Work instructions:
Starting at the first line of the listing below, retype each line up to and including the one that contains "def U(a, b): return". Leave pictures out.

Data segment:
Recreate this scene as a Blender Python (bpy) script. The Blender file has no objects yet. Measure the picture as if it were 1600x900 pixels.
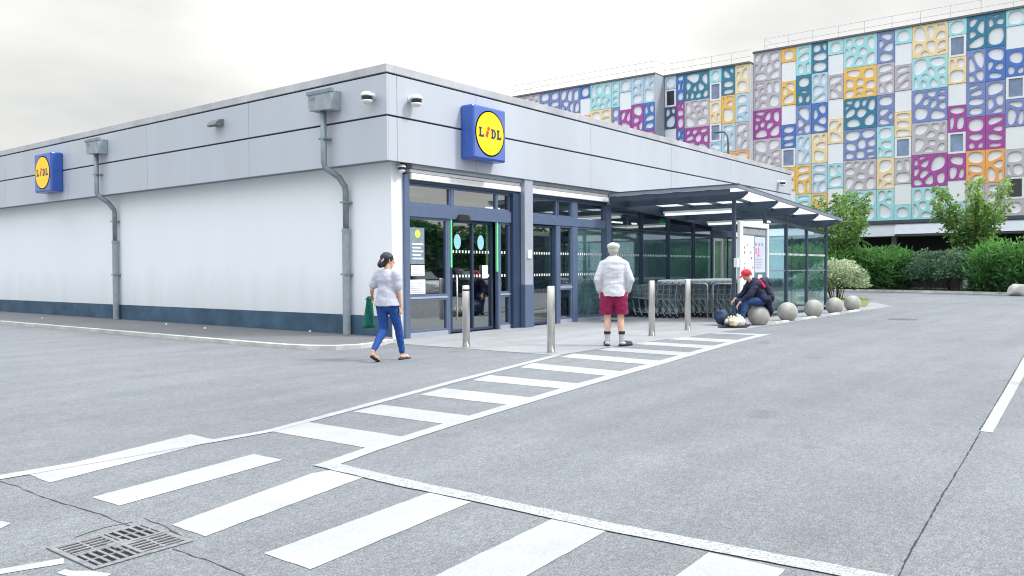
import bpy, bmesh, math, random
from math import sin, cos, pi, radians, sqrt
from mathutils import Vector, Matrix, noise as mnoise
from mathutils.geometry import delaunay_2d_cdt
random.seed(7)
SC = bpy.context.scene
COL = SC.collection
R = random.random
def U(a, b): return a + (b - a) * random.random()

# ------------------------------------------------------------------ materials
MATS = {}
def lin(c): return tuple((x / 12.92 if x <= .04045 else ((x + .055) / 1.055) ** 2.4) for x in c)
def mat(name, col, rough=.6, metal=0., var=.12, scale=3., bump=0., bscale=60., col2=None, streak=False, emit=0., spec=.5, coat=0., dirt=0.):
    """painted / plain surface with procedural tone variation (object coordinates), col is linear base colour"""
    if name in MATS: return MATS[name]
    m = bpy.data.materials.new(name); m.use_nodes = True; MATS[name] = m
    nt = m.node_tree; N = nt.nodes; L = nt.links; N.clear()
    out = N.new('ShaderNodeOutputMaterial'); b = N.new('ShaderNodeBsdfPrincipled'); L.new(b.outputs[0], out.inputs[0])
    tc = N.new('ShaderNodeTexCoord'); mp = N.new('ShaderNodeMapping'); L.new(tc.outputs['Object'], mp.inputs[0])
    if streak: mp.inputs['Scale'].default_value = (1, 1, .12)
    nz = N.new('ShaderNodeTexNoise'); nz.inputs['Scale'].default_value = scale; nz.inputs['Detail'].default_value = 6; nz.inputs['Roughness'].default_value = .62
    L.new(mp.outputs[0], nz.inputs[0])
    rp = N.new('ShaderNodeValToRGB'); rp.color_ramp.elements[0].position = .3; rp.color_ramp.elements[1].position = .7
    c2 = col2 or tuple(x * (1 - var) for x in col); c1 = tuple(min(1, x * (1 + var * .5)) for x in col)
    rp.color_ramp.elements[0].color = (*c2, 1); rp.color_ramp.elements[1].color = (*c1, 1)
    L.new(nz.outputs[0], rp.inputs[0]); L.new(rp.outputs[0], b.inputs['Base Color'])
    b.inputs['Roughness'].default_value = rough; b.inputs['Metallic'].default_value = metal
    b.inputs['Specular IOR Level'].default_value = spec; b.inputs['Coat Weight'].default_value = coat
    if bump:
        n2 = N.new('ShaderNodeTexNoise'); n2.inputs['Scale'].default_value = bscale; n2.inputs['Detail'].default_value = 4; L.new(tc.outputs['Object'], n2.inputs[0])
        bp = N.new('ShaderNodeBump'); bp.inputs['Strength'].default_value = bump; bp.inputs['Distance'].default_value = .02
        L.new(n2.outputs[0], bp.inputs['Height']); L.new(bp.outputs[0], b.inputs['Normal'])
    if dirt:
        s_ = N.new('ShaderNodeSeparateXYZ'); L.new(tc.outputs['Object'], s_.inputs[0]); n4 = N.new('ShaderNodeTexNoise'); n4.inputs['Scale'].default_value = 1.7; n4.inputs['Detail'].default_value = 7; n4.inputs['Roughness'].default_value = .7; L.new(mp.outputs[0], n4.inputs[0])
        a_ = N.new('ShaderNodeMath'); a_.operation = 'MULTIPLY_ADD'; a_.inputs[1].default_value = -1.6; L.new(n4.outputs[0], a_.inputs[0]); L.new(s_.outputs[2], a_.inputs[2])
        r_ = N.new('ShaderNodeMapRange'); r_.inputs[1].default_value = dirt - 1.0; r_.inputs[2].default_value = dirt + .3; r_.inputs[3].default_value = .80; r_.inputs[4].default_value = 1.; L.new(a_.outputs[0], r_.inputs[0])
        v_ = N.new('ShaderNodeVectorMath'); v_.operation = 'SCALE'; L.new(rp.outputs[0], v_.inputs[0]); L.new(r_.outputs[0], v_.inputs['Scale']); L.new(v_.outputs[0], b.inputs['Base Color'])
    if emit:
        b.inputs['Emission Color'].default_value = (*col, 1); b.inputs['Emission Strength'].default_value = emit
    return m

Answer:
Recreate this scene as a Blender Python (bpy) script. The Blender file has no objects yet. Measure the picture as if it were 1600x900 pixels.
import bpy, bmesh, math, random
from math import sin, cos, pi, radians, sqrt
from mathutils import Vector, Matrix, noise as mnoise
from mathutils.geometry import delaunay_2d_cdt
random.seed(7)
SC = bpy.context.scene
COL = SC.collection
R = random.random
def U(a, b): return a + (b - a) * random.random()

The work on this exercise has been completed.